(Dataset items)
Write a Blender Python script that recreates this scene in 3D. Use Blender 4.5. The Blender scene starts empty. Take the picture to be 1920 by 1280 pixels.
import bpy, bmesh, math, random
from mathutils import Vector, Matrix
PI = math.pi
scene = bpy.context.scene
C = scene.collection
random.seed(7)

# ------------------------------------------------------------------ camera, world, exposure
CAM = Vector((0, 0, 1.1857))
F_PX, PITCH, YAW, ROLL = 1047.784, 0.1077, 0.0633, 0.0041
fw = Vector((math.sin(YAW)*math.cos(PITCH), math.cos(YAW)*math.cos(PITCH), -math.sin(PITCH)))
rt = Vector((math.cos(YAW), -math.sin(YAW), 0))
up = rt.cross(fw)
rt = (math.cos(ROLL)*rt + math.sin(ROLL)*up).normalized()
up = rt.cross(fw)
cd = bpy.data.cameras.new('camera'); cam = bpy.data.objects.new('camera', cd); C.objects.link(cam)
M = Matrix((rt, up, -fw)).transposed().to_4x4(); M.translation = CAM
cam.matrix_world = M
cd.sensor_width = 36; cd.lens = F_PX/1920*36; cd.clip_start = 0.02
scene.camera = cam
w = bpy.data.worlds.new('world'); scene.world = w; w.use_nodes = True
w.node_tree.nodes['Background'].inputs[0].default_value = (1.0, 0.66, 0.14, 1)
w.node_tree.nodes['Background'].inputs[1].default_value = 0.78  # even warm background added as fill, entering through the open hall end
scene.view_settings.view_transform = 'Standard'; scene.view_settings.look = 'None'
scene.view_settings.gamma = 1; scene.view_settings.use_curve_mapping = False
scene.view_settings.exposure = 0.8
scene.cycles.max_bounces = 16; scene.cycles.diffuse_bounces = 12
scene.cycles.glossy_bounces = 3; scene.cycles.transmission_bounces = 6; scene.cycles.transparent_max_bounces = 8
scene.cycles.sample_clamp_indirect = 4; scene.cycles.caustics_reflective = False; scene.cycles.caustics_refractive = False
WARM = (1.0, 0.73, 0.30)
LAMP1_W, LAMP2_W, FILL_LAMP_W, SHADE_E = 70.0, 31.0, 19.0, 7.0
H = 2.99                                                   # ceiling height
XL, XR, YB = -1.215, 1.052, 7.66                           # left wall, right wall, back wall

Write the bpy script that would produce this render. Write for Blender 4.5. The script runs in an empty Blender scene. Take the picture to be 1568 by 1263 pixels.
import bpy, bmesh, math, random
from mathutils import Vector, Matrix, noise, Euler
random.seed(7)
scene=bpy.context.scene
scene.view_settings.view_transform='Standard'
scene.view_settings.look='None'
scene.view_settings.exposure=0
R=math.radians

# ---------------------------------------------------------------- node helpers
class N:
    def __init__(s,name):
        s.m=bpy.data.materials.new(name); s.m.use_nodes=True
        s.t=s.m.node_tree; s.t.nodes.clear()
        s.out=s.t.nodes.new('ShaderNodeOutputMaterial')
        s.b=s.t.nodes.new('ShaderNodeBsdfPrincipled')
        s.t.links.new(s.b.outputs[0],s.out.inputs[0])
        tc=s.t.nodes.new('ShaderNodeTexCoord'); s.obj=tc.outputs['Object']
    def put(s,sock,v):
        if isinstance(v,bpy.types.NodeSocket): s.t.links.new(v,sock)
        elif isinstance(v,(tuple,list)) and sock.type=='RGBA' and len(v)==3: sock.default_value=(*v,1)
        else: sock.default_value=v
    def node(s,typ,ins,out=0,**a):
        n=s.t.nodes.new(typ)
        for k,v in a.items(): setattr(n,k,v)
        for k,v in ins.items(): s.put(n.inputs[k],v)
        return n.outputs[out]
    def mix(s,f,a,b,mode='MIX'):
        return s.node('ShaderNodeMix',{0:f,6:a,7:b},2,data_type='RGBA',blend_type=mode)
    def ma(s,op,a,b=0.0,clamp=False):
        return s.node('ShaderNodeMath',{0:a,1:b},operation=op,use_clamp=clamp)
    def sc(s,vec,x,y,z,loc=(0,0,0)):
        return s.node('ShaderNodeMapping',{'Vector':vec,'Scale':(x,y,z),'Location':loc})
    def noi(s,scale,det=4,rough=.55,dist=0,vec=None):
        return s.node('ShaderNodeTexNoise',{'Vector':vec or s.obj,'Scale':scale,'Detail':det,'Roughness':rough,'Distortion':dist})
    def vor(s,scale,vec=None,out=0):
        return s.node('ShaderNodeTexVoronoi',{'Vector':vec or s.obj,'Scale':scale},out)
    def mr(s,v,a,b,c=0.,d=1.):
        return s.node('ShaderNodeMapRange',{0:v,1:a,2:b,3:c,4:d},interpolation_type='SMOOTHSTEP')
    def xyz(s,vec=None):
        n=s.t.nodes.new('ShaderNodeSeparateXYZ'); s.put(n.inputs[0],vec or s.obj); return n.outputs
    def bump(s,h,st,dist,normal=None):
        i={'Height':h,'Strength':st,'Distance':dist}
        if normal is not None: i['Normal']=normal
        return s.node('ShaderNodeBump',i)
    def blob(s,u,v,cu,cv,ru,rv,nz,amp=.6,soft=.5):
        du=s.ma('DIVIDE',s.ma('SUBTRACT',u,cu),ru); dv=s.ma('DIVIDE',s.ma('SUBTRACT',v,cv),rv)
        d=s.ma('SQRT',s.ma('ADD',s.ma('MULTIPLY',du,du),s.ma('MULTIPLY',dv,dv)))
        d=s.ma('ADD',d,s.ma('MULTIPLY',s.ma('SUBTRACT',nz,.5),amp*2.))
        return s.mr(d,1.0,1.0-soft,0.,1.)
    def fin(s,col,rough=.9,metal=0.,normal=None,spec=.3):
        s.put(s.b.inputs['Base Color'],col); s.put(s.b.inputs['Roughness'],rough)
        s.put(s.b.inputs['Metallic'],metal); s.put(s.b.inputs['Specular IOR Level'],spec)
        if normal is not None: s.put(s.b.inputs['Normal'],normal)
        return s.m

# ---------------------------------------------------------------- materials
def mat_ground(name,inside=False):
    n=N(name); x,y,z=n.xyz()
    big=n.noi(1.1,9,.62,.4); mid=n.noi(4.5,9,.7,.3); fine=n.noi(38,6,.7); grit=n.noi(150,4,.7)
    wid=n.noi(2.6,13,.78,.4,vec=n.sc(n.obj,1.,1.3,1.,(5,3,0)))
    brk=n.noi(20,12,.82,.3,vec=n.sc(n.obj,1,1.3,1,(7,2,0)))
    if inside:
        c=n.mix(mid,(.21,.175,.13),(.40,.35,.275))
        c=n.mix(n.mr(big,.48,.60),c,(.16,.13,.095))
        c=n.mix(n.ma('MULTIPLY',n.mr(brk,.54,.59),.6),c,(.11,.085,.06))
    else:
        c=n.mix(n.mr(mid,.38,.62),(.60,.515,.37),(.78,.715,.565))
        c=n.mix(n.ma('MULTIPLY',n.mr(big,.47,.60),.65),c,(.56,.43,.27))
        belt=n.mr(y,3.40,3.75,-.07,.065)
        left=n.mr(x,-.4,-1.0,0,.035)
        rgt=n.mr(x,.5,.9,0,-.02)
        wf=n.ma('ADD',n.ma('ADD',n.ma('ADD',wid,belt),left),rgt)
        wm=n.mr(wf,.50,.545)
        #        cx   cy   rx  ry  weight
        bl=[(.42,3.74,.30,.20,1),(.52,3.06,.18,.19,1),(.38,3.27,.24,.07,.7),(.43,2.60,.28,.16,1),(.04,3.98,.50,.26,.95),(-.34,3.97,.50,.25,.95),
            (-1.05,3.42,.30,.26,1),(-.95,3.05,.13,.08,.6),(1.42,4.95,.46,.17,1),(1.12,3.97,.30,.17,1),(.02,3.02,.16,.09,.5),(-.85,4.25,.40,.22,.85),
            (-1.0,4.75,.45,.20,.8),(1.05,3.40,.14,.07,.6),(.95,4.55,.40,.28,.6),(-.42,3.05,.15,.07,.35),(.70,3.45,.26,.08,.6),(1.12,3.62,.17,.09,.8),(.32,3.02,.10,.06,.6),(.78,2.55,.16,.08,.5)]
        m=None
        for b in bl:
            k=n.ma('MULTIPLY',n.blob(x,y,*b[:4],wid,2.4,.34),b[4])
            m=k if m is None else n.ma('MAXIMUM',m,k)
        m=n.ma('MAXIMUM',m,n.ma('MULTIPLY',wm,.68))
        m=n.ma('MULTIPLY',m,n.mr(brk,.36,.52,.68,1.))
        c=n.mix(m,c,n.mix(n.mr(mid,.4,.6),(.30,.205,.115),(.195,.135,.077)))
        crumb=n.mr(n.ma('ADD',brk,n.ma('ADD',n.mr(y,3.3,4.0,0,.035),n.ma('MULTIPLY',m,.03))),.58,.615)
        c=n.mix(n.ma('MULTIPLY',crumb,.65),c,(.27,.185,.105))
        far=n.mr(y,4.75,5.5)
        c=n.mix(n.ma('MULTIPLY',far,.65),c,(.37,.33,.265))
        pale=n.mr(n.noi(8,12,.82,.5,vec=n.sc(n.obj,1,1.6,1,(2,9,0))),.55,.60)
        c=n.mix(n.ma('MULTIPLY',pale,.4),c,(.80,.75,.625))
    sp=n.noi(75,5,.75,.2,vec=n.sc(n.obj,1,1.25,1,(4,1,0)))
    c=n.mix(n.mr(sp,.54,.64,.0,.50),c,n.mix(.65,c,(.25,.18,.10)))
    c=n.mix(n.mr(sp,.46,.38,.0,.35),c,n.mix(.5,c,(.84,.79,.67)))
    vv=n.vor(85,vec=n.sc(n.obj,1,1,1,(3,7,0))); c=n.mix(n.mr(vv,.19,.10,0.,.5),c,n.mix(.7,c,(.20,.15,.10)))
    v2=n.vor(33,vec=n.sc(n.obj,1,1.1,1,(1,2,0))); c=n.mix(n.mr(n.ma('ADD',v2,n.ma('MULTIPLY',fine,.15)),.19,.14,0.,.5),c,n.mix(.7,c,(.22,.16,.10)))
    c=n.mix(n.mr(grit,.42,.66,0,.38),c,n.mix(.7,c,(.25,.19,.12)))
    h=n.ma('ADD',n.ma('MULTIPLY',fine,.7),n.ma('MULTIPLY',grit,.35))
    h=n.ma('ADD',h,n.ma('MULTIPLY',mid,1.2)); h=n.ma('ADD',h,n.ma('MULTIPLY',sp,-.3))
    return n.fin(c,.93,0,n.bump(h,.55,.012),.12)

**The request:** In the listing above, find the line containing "c=n.mix(mid,(.21,.175,.13),(.40,.35,.275))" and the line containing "c=n.mix(n.mr(big,.48,.60),c,(.16,.13,.095))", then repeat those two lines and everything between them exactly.

**Worked answer:**
        c=n.mix(mid,(.21,.175,.13),(.40,.35,.275))
        c=n.mix(n.mr(big,.48,.60),c,(.16,.13,.095))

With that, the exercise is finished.